LB: Qual è stato il primo libro che ha tradotto e che anno era? Si ricorda cosa provava all'idea della prima vera traduzione? Era qualcosa di simile a un'emozione oppure no?
R: Il mio è stato un esordio molto fortunato: il primo libro che ho tradotto è stato Le correzioni di Jonathan Franzen. Era il 1999, stavo frequentando una scuola di scrittura creativa e durante un seminario di traduzione venni notata dalla docente, Anna Nadotti la quale fece il mio nome a Marisa Caramella, che all’epoca lavorava come editor all’Einaudi. Ricordo benissimo l’emozione che provai il giorno in cui Marisa mi telefonò e mi disse che voleva “parlare di traduzione”. Fu una cosa del tutto inaspettata, ma anche nel mio totale sbalordimento capii che quel momento avrebbe potuto cambiarmi la vita. Dopo una prova mi venne affidato il mio primo lavoro, Il guardiano del frutteto, di Cormac McCarthy. Avevo cominciato a tradurlo da qualche settimana quando ricevetti un’altra telefonata: era arrivato un nuovo libro che bisognava tradurre subito, The Corrections. Lo tradussi sotto la supervisione di Marisa, e quella fu per me un’esperienza inestimabile. Dopo Le correzioni, pubblicato nel 2001, uscìIl guardiano del frutteto. Poi vennero Dogwalker di Arthur Bradford e Cosmopolis di Don DeLillo. 

LB: E qual è l'ultimo libro tradotto uscito in libreria?
R: La musa, (Guanda), un romanzo sul mondo dell’editoria americana scritto da Jonathan Galassi, il grande editor della casa editrice Farrar Straus & Giroux. Ora sto traducendo l’ultimo romanzo di Jonathan Franzen, Purity.


LB: Quali sono le situazioni che maggiormente la divertono nel suo lavoro?
R: Incontrare gli autori e discutere con loro. È sempre affascinante dare una voce e un corpo alle persone di cui ho tradotto le parole. In genere ricevo una conferma di ciò che avevo immaginato pensando a loro, e riesco a instaurare buoni rapporti, a volte anche di amicizia, con i “miei” scrittori. 

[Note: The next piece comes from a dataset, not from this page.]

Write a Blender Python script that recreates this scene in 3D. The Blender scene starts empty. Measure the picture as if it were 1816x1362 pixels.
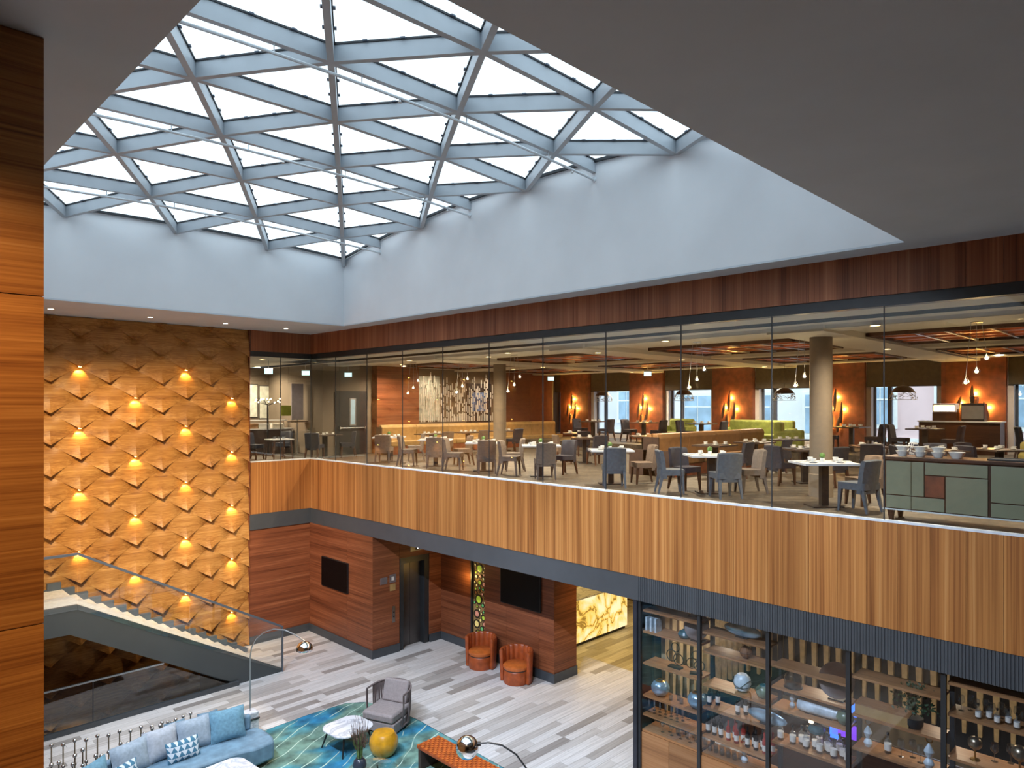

LB: E le situazioni più pericolose perché la annoiano o magari la sconfortano?
R: Le scadenze troppo strette, che mi costringono a correre e mi fanno perdere gran parte del piacere di lavorare.


Ann Goldstein
LB: Vive oltreoceano, negli Stati Uniti, e le chiedo di invertire per un attimo la visuale linguistica: potrebbe nominare alcuni traduttori che si stanno spendendo bene per tradurre la letteratura italiana contemporanea negli Stati Uniti?
R: Il mio lavoro da freelance per fortuna mi permette di alternare alcuni mesi oltreoceano con altri in Italia, così non rischio di compromettere il mio italiano e nello stesso tempo posso trascorrere lunghi periodi di immersione nella lingua e nella cultura da cui traduco.
Fra i traduttori, anzi, le traduttrici americane che traducono letteratura italiana ricordo Frederika Randall, che ha tradotto Guido Morselli, Luigi Meneghello, Ippolito Nievo e Helena Janeczek; Anne Milano Appel, che ha tradotto Paolo Giordano, Roberto Saviano, Claudio Magris, Goliarda Sapienza; Ann Goldstein, che sta curando l’edizione integrale delle opere di Primo Levi, e che ha tradotto tra gli altri Ferrante, Leopardi e Pasolini.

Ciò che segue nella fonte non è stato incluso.